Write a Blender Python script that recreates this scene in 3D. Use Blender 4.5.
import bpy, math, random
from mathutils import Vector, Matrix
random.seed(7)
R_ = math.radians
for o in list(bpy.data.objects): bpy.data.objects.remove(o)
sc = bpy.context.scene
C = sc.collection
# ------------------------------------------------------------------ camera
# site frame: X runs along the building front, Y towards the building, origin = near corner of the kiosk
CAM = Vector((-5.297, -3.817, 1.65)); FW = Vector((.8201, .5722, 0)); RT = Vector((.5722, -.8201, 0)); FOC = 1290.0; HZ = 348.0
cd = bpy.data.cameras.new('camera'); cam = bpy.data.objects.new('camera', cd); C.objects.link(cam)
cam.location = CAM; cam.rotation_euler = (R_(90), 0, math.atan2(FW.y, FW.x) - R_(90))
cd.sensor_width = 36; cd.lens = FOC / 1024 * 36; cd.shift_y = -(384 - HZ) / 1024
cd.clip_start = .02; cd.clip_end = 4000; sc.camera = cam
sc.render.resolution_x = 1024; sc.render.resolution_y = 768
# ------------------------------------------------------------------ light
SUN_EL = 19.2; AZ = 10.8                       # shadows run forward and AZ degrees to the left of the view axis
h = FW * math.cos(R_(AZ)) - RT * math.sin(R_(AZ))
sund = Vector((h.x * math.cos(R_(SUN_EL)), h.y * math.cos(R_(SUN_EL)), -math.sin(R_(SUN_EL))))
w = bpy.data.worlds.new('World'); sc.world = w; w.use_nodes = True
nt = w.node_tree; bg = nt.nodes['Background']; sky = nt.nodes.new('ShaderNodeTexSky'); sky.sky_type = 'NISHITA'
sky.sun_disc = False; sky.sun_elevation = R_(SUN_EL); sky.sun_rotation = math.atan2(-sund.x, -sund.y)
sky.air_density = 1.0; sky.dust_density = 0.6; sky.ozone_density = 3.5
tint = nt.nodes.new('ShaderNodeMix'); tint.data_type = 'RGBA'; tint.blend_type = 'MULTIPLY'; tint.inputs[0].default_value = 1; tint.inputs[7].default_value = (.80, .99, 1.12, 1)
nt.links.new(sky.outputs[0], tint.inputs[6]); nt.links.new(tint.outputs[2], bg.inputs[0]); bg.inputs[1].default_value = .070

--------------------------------

*Written request*
Reproduce all of the data exactly as given.

*Answer for this exercise*
Write a Blender Python script that recreates this scene in 3D. Use Blender 4.5.
import bpy, math, random
from mathutils import Vector, Matrix
random.seed(7)
R_ = math.radians
for o in list(bpy.data.objects): bpy.data.objects.remove(o)
sc = bpy.context.scene
C = sc.collection
# ------------------------------------------------------------------ camera
# site frame: X runs along the building front, Y towards the building, origin = near corner of the kiosk
CAM = Vector((-5.297, -3.817, 1.65)); FW = Vector((.8201, .5722, 0)); RT = Vector((.5722, -.8201, 0)); FOC = 1290.0; HZ = 348.0
cd = bpy.data.cameras.new('camera'); cam = bpy.data.objects.new('camera', cd); C.objects.link(cam)
cam.location = CAM; cam.rotation_euler = (R_(90), 0, math.atan2(FW.y, FW.x) - R_(90))
cd.sensor_width = 36; cd.lens = FOC / 1024 * 36; cd.shift_y = -(384 - HZ) / 1024
cd.clip_start = .02; cd.clip_end = 4000; sc.camera = cam
sc.render.resolution_x = 1024; sc.render.resolution_y = 768
# ------------------------------------------------------------------ light
SUN_EL = 19.2; AZ = 10.8                       # shadows run forward and AZ degrees to the left of the view axis
h = FW * math.cos(R_(AZ)) - RT * math.sin(R_(AZ))
sund = Vector((h.x * math.cos(R_(SUN_EL)), h.y * math.cos(R_(SUN_EL)), -math.sin(R_(SUN_EL))))
w = bpy.data.worlds.new('World'); sc.world = w; w.use_nodes = True
nt = w.node_tree; bg = nt.nodes['Background']; sky = nt.nodes.new('ShaderNodeTexSky'); sky.sky_type = 'NISHITA'
sky.sun_disc = False; sky.sun_elevation = R_(SUN_EL); sky.sun_rotation = math.atan2(-sund.x, -sund.y)
sky.air_density = 1.0; sky.dust_density = 0.6; sky.ozone_density = 3.5
tint = nt.nodes.new('ShaderNodeMix'); tint.data_type = 'RGBA'; tint.blend_type = 'MULTIPLY'; tint.inputs[0].default_value = 1; tint.inputs[7].default_value = (.80, .99, 1.12, 1)
nt.links.new(sky.outputs[0], tint.inputs[6]); nt.links.new(tint.outputs[2], bg.inputs[0]); bg.inputs[1].default_value = .070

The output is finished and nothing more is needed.